What I didn’t expect to see, and am fascinated by, is the sort of weaving tales that a group of Twitter feeds create when a bunch of users are discussing the same topic or are at the same convention. In particular, An Event Apart New Orleans 2008 was an event that I didn’t have the pleasure to go to, but did have the pleasure to experience indirectly through the various tweets of the designers present. It was even more enhanced by the various Flickr photostreams linked to by the participants, showing smiling pictures of famous designers, hazy pictures of jazz bars, or neon-lit photos of rainy Bourbon Street.

For a guy who was struggling with misbehaving forms on a chilly spring workday, it was a delightful diversion to refresh my follows every now and then via Twitteroo and see what was going on.

What was forming were stories. One that caught me the most was what I’ve dubbed the “Ballad of Andy’s Bag”, a gripping tale that starts here with his touchdown in New Orleans, and then shows the breakdown of a man’s mind as he’s robbed of his luggage for almost two days before being finally reunited here.

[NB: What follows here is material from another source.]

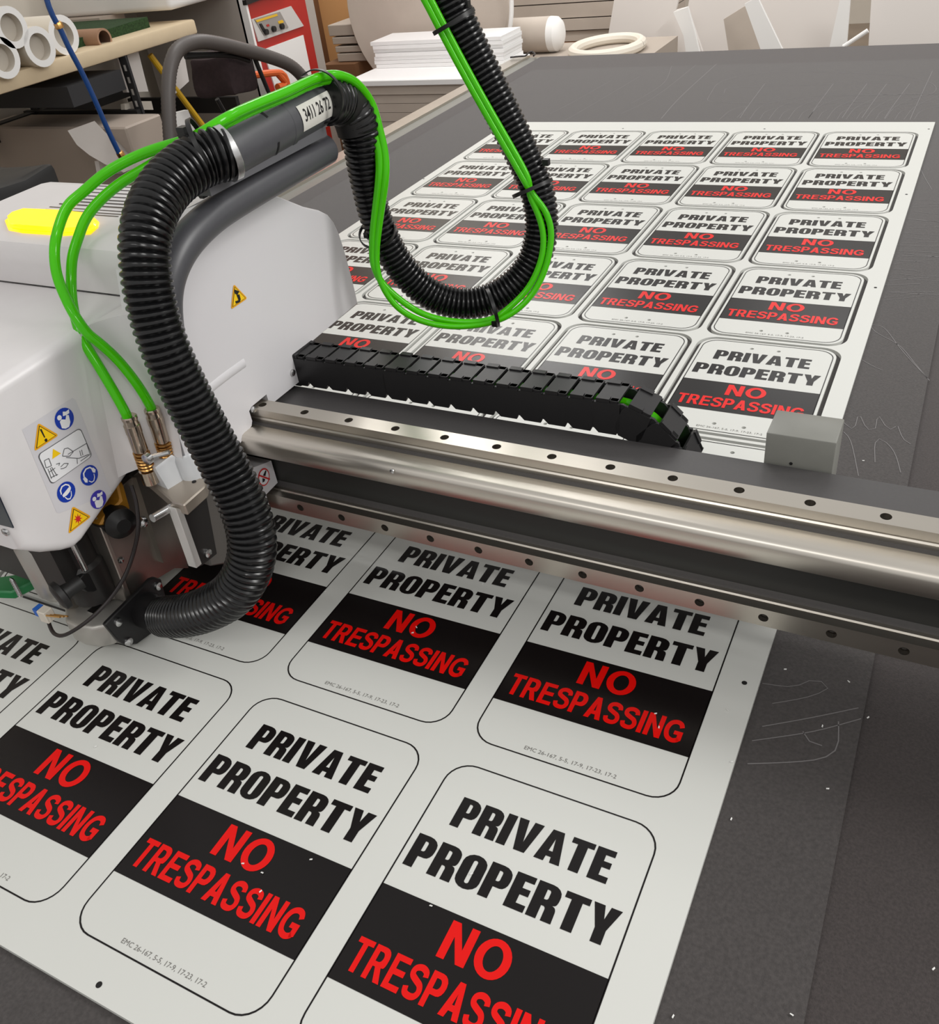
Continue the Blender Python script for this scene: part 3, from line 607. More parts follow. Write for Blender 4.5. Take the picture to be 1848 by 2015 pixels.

I decided this little tale could use some immortalization, and perhaps a disturbing implication of stalking, thus I’ve formed the monster that is this comic. I’m not sure if it was entirely wise for me to launch things off with a sketch of web design’s British folk hero in his knickers, but sometimes these things just write themselves.

Although it’s my intent to continue to provide comic forays into the web design world (probably on a weekly basis), it’s not my plan to show mostly nude designers regularly (I don’t think the world is ready for Jeffrey Zeldman displayed as such).